_Problem details_
Transcribe all of the material exactly. Any picture in it should be left out.

_Given information_
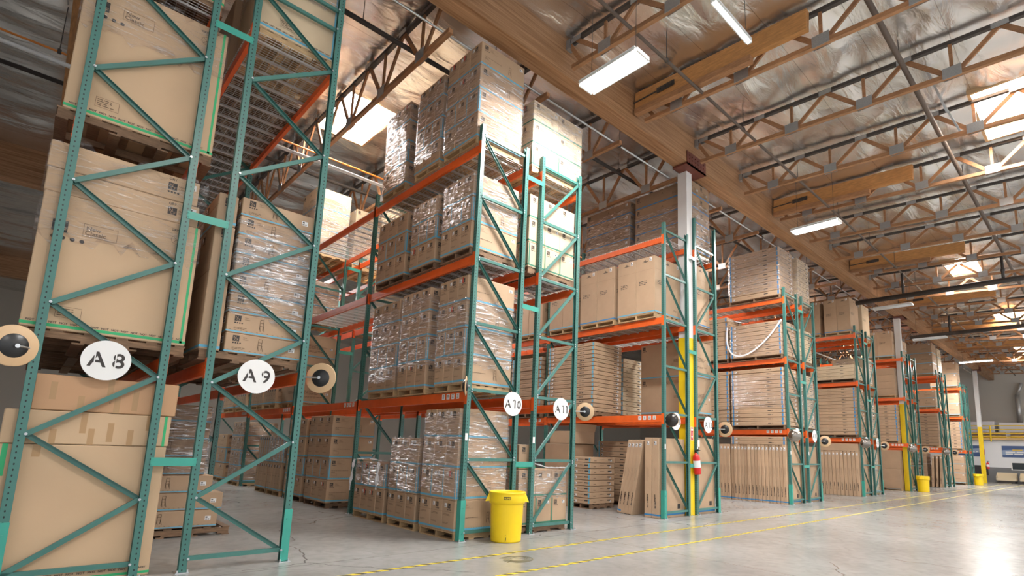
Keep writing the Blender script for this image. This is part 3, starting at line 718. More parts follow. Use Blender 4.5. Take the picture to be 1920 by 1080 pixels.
# ---------------------------------------------------------------- cartons
def rbox(me_name, dx, dy, dz, mt, bev=.008):
    pass
CM = {}
def carton_body(dx, dy, dz, mt, stripe, style):
    key = ('b', dx, dy, dz, mt.name, stripe, style)
    if key in CM: return CM[key]
    hx, hy = dx / 2, dy / 2; b = min(.008, dz * .1)
    m = MB()
    ring = lambda i, z: [(-hx + i, -hy, z), (hx - i, -hy, z), (hx, -hy + i, z), (hx, hy - i, z), (hx - i, hy, z), (-hx + i, hy, z), (-hx, hy - i, z), (-hx, -hy + i, z)]
    def ringI(i, c, z):
        x, y = hx - i, hy - i; return [(-x + c, -y, z), (x - c, -y, z), (x, -y + c, z), (x, y - c, z), (x - c, y, z), (-x + c, y, z), (-x, y - c, z), (-x, -y + c, z)]
    rs = [ringI(b, b, 0), ringI(0, b, b), ringI(0, b, dz - b), ringI(b, b, dz)]
    for a in range(3):
        for k in range(8):
            j = (k + 1) % 8; m.poly([rs[a][k], rs[a][j], rs[a + 1][j], rs[a + 1][k]], 0)
    m.poly(list(reversed(rs[0])), 0); m.poly(rs[3], 0)
    tapem = None
    e = .0012
    if stripe:
        w = .03 if dz > .2 else .018
        def band(z0, z1):
            m.box(-hx - e, hx + e, -hy - e, -hy, z0, z1, 1); m.box(-hx - e, hx + e, hy, hy + e, z0, z1, 1)
            m.box(-hx - e, -hx, -hy, hy, z0, z1, 1); m.box(hx, hx + e, -hy, hy, z0, z1, 1)
        if style in ('carton', 'tall', 'big', 'long'): band(.025, .025 + w)
        if style == 'big': 
            m.box(hx - .055, hx - .03, -hy - e, -hy, 0.03, dz, 1)
        if style == 'bare': band(.025, .05); m.box(-hx + .3, -hx + .34, -hy - e, -hy, dz - .3, dz, 1)
        if style == 'taped': m.box(hx - .06, hx - .035, -hy - e, -hy, .0, dz, 1)
        if style == 'cartonv' : 
            band(.025, .025 + w); m.box(-hx + .012, -hx + .04, -hy - e, -hy, .03, dz - .01, 1); m.box(-hx - e, -hx, -hy + .012, -hy + .035, .03, dz - .01, 1)
        if style == 'flat':
            m.box(-hx - e, -hx, hy - .10, hy - .05, 0, dz, 1); m.box(-hx - e, -hx, -hy + .03, -hy + .08, dz * .1, dz * .9, 1)
        if style == 'vflat': band(.05, .085)
        if style == 'chair': band(.012, .028)
    if style in ('carton', 'cartonv'):
        m.box(-hx - e, -hx, -.025, .025, dz - .09, dz - .003, 2); m.box(-hx + .01, hx - .01, -.002, .002, dz, dz + .0012, 3)
        m.box(-hx - e, -hx, -hy + .004, hy - .004, dz * .62, dz * .62 + .003, 3)
    if style == 'taped':
        for u, a, h in ((.12, .3, .5), (.34, 0, .45), (.56, .35, .65), (.63, 0, .5), (.78, .1, .6), (.95, 0, .5), (1.1, .5, .5)):
            if u < dx - .1: m.box(-hx + u, -hx + u + .05, -hy - e, -hy, dz * a, dz * min(1, a + h), 2)
    if style == 'bare': m.box(-.28, -.22, -hy - e, -hy, dz - .12, dz - .002, 2)
    if style == 'flat':
        m.box(-hx - e, -hx, -hy + .1, hy - .1, dz * .5, dz * .5 + .002, 3)
    CM[key] = m.mesh('carton_body', [mt, {'g': GREEN, 'b': BLUE, 'd': DBLUE, 'k': mat('dark_green_tape', (.05, .20, .13), .5)}.get(stripe, BLUE), CLEARTAPE, SEAM]); return CM[key]
def bars(m, mp, u, v, w, rows, h=.008, gap=.014, mi=0, seed=1):
    rr = random.Random(seed)
    for k in range(rows):
        x = u
        end = u + w * rr.uniform(.6, 1)
        while x < end:
            l = rr.uniform(.02, .06) * (h / .008); rect(m, mp, x, min(x + l, end), v - k * gap - h, v - k * gap, mi); x += l + .008 * (h / .008)
def logo(m, mp, u, v, s, dots=True):
    """dark square with N, C and F in card colour"""
    rect(m, mp, u, u + s, v - s, v, 0)
    put_text(m, mp, 'N', s * .62, u + s * .08, v - s * .58, 1, .0, .0006); put_text(m, mp, 'CF', s * .52, u + s * .26, v - s * .9, 1, 0, .0006)
    if dots:
        for k in range(4):
            cx, cy, r = u + s * (.12 + .36 * k), v - s * 1.3, s * .13
            m.poly([mp(cx + r * math.cos(a * math.pi / 4), cy + r * math.sin(a * math.pi / 4)) for a in range(8)], 0)
def chair_sketch(m, mp, u, v, s):
    ln = [((0, 0), (.05, 1)), ((.3, 0), (.35, 1)), ((.05, 1), (.35, 1)), ((.02, .42), (.33, .42)), ((.02, .42), (.1, -.1)), ((.33, .42), (.45, -.1)), ((.05, .7), (.34, .7)), ((.33, .42), (.4, .42))]
    for (a, b), (c, d) in ln:
        a, b, c, d = u + a * s, v + b * s, u + c * s, v + d * s; L = math.hypot(c - a, d - b) or 1; nx, ny = -(d - b) / L * .003, (c - a) / L * .003
        m.poly([mp(a - nx, b - ny), mp(c - nx, d - ny), mp(c + nx, d + ny), mp(a + nx, b + ny)], 2)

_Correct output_
Keep writing the Blender script for this image. This is part 3, starting at line 718. More parts follow. Use Blender 4.5. Take the picture to be 1920 by 1080 pixels.
# ---------------------------------------------------------------- cartons
def rbox(me_name, dx, dy, dz, mt, bev=.008):
    pass
CM = {}
def carton_body(dx, dy, dz, mt, stripe, style):
    key = ('b', dx, dy, dz, mt.name, stripe, style)
    if key in CM: return CM[key]
    hx, hy = dx / 2, dy / 2; b = min(.008, dz * .1)
    m = MB()
    ring = lambda i, z: [(-hx + i, -hy, z), (hx - i, -hy, z), (hx, -hy + i, z), (hx, hy - i, z), (hx - i, hy, z), (-hx + i, hy, z), (-hx, hy - i, z), (-hx, -hy + i, z)]
    def ringI(i, c, z):
        x, y = hx - i, hy - i; return [(-x + c, -y, z), (x - c, -y, z), (x, -y + c, z), (x, y - c, z), (x - c, y, z), (-x + c, y, z), (-x, y - c, z), (-x, -y + c, z)]
    rs = [ringI(b, b, 0), ringI(0, b, b), ringI(0, b, dz - b), ringI(b, b, dz)]
    for a in range(3):
        for k in range(8):
            j = (k + 1) % 8; m.poly([rs[a][k], rs[a][j], rs[a + 1][j], rs[a + 1][k]], 0)
    m.poly(list(reversed(rs[0])), 0); m.poly(rs[3], 0)
    tapem = None
    e = .0012
    if stripe:
        w = .03 if dz > .2 else .018
        def band(z0, z1):
            m.box(-hx - e, hx + e, -hy - e, -hy, z0, z1, 1); m.box(-hx - e, hx + e, hy, hy + e, z0, z1, 1)
            m.box(-hx - e, -hx, -hy, hy, z0, z1, 1); m.box(hx, hx + e, -hy, hy, z0, z1, 1)
        if style in ('carton', 'tall', 'big', 'long'): band(.025, .025 + w)
        if style == 'big': 
            m.box(hx - .055, hx - .03, -hy - e, -hy, 0.03, dz, 1)
        if style == 'bare': band(.025, .05); m.box(-hx + .3, -hx + .34, -hy - e, -hy, dz - .3, dz, 1)
        if style == 'taped': m.box(hx - .06, hx - .035, -hy - e, -hy, .0, dz, 1)
        if style == 'cartonv' : 
            band(.025, .025 + w); m.box(-hx + .012, -hx + .04, -hy - e, -hy, .03, dz - .01, 1); m.box(-hx - e, -hx, -hy + .012, -hy + .035, .03, dz - .01, 1)
        if style == 'flat':
            m.box(-hx - e, -hx, hy - .10, hy - .05, 0, dz, 1); m.box(-hx - e, -hx, -hy + .03, -hy + .08, dz * .1, dz * .9, 1)
        if style == 'vflat': band(.05, .085)
        if style == 'chair': band(.012, .028)
    if style in ('carton', 'cartonv'):
        m.box(-hx - e, -hx, -.025, .025, dz - .09, dz - .003, 2); m.box(-hx + .01, hx - .01, -.002, .002, dz, dz + .0012, 3)
        m.box(-hx - e, -hx, -hy + .004, hy - .004, dz * .62, dz * .62 + .003, 3)
    if style == 'taped':
        for u, a, h in ((.12, .3, .5), (.34, 0, .45), (.56, .35, .65), (.63, 0, .5), (.78, .1, .6), (.95, 0, .5), (1.1, .5, .5)):
            if u < dx - .1: m.box(-hx + u, -hx + u + .05, -hy - e, -hy, dz * a, dz * min(1, a + h), 2)
    if style == 'bare': m.box(-.28, -.22, -hy - e, -hy, dz - .12, dz - .002, 2)
    if style == 'flat':
        m.box(-hx - e, -hx, -hy + .1, hy - .1, dz * .5, dz * .5 + .002, 3)
    CM[key] = m.mesh('carton_body', [mt, {'g': GREEN, 'b': BLUE, 'd': DBLUE, 'k': mat('dark_green_tape', (.05, .20, .13), .5)}.get(stripe, BLUE), CLEARTAPE, SEAM]); return CM[key]
def bars(m, mp, u, v, w, rows, h=.008, gap=.014, mi=0, seed=1):
    rr = random.Random(seed)
    for k in range(rows):
        x = u
        end = u + w * rr.uniform(.6, 1)
        while x < end:
            l = rr.uniform(.02, .06) * (h / .008); rect(m, mp, x, min(x + l, end), v - k * gap - h, v - k * gap, mi); x += l + .008 * (h / .008)
def logo(m, mp, u, v, s, dots=True):
    """dark square with N, C and F in card colour"""
    rect(m, mp, u, u + s, v - s, v, 0)
    put_text(m, mp, 'N', s * .62, u + s * .08, v - s * .58, 1, .0, .0006); put_text(m, mp, 'CF', s * .52, u + s * .26, v - s * .9, 1, 0, .0006)
    if dots:
        for k in range(4):
            cx, cy, r = u + s * (.12 + .36 * k), v - s * 1.3, s * .13
            m.poly([mp(cx + r * math.cos(a * math.pi / 4), cy + r * math.sin(a * math.pi / 4)) for a in range(8)], 0)
def chair_sketch(m, mp, u, v, s):
    ln = [((0, 0), (.05, 1)), ((.3, 0), (.35, 1)), ((.05, 1), (.35, 1)), ((.02, .42), (.33, .42)), ((.02, .42), (.1, -.1)), ((.33, .42), (.45, -.1)), ((.05, .7), (.34, .7)), ((.33, .42), (.4, .42))]
    for (a, b), (c, d) in ln:
        a, b, c, d = u + a * s, v + b * s, u + c * s, v + d * s; L = math.hypot(c - a, d - b) or 1; nx, ny = -(d - b) / L * .003, (c - a) / L * .003
        m.poly([mp(a - nx, b - ny), mp(c - nx, d - ny), mp(c + nx, d + ny), mp(a + nx, b + ny)], 2)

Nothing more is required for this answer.